PROVIDED MATERIAL:

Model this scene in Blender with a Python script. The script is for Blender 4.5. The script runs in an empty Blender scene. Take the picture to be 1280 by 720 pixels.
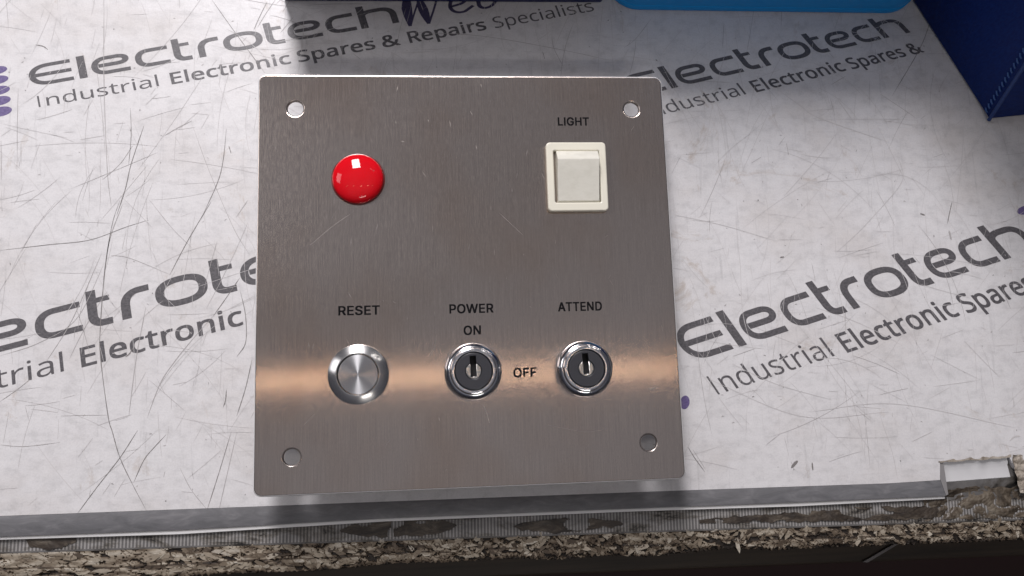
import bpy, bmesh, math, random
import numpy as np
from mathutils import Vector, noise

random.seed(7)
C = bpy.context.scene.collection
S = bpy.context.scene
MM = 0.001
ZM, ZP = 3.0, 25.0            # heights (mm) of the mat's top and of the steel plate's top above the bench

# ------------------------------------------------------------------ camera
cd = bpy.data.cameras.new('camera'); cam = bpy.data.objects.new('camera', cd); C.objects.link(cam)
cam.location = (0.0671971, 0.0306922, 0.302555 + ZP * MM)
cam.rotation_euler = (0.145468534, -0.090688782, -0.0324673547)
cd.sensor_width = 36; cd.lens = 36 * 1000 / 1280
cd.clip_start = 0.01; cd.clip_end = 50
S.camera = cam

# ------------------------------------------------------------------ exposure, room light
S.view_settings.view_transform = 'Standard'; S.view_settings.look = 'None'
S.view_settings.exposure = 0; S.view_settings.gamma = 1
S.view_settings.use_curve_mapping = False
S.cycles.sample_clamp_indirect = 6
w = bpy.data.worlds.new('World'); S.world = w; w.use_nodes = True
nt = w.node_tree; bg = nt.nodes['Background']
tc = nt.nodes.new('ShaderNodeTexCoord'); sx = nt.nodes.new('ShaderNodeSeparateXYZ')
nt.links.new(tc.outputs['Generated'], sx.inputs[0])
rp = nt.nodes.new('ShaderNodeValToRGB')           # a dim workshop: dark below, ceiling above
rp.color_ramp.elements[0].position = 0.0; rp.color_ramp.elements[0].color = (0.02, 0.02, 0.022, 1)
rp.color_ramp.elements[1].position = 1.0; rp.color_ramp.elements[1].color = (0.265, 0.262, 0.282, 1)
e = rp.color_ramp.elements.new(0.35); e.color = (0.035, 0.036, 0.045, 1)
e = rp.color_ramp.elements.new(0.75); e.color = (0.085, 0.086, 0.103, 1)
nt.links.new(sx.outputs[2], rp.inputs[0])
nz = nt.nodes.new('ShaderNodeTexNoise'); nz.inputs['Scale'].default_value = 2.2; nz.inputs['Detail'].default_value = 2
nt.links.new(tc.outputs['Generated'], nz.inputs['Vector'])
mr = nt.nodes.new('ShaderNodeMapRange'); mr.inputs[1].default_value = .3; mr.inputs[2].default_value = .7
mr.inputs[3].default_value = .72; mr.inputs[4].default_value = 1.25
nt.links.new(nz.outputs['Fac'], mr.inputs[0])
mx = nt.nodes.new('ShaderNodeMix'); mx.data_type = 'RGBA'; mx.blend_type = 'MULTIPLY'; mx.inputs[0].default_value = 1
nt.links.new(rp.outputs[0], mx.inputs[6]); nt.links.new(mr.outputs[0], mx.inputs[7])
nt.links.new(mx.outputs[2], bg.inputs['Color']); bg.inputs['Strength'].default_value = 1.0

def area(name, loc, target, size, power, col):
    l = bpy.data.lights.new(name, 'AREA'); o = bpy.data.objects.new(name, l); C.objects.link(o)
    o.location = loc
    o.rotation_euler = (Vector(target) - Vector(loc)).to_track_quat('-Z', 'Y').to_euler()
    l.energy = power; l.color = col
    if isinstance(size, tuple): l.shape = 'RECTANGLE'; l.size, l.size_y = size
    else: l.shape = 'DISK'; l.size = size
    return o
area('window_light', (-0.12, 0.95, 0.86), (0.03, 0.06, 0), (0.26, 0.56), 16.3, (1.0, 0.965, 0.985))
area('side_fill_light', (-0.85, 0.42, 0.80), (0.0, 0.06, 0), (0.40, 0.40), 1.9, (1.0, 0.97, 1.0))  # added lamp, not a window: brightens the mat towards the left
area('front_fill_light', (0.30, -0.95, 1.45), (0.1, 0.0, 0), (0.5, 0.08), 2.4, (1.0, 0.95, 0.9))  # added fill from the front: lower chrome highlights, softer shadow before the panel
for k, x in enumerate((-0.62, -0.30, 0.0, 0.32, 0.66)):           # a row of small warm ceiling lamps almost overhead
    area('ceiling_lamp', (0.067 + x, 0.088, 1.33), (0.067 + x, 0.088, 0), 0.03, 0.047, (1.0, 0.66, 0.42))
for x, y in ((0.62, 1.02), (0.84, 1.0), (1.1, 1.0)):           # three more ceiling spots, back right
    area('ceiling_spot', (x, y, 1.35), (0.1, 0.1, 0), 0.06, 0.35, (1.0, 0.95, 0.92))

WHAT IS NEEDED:
Find all lines where the word "scene" appears. Copy them.

FINISHED ANSWER:
Model this scene in Blender with a Python script. The script is for Blender 4.5. The script runs in an empty Blender scene. Take the picture to be 1280 by 720 pixels.
C = bpy.context.scene.collection
S = bpy.context.scene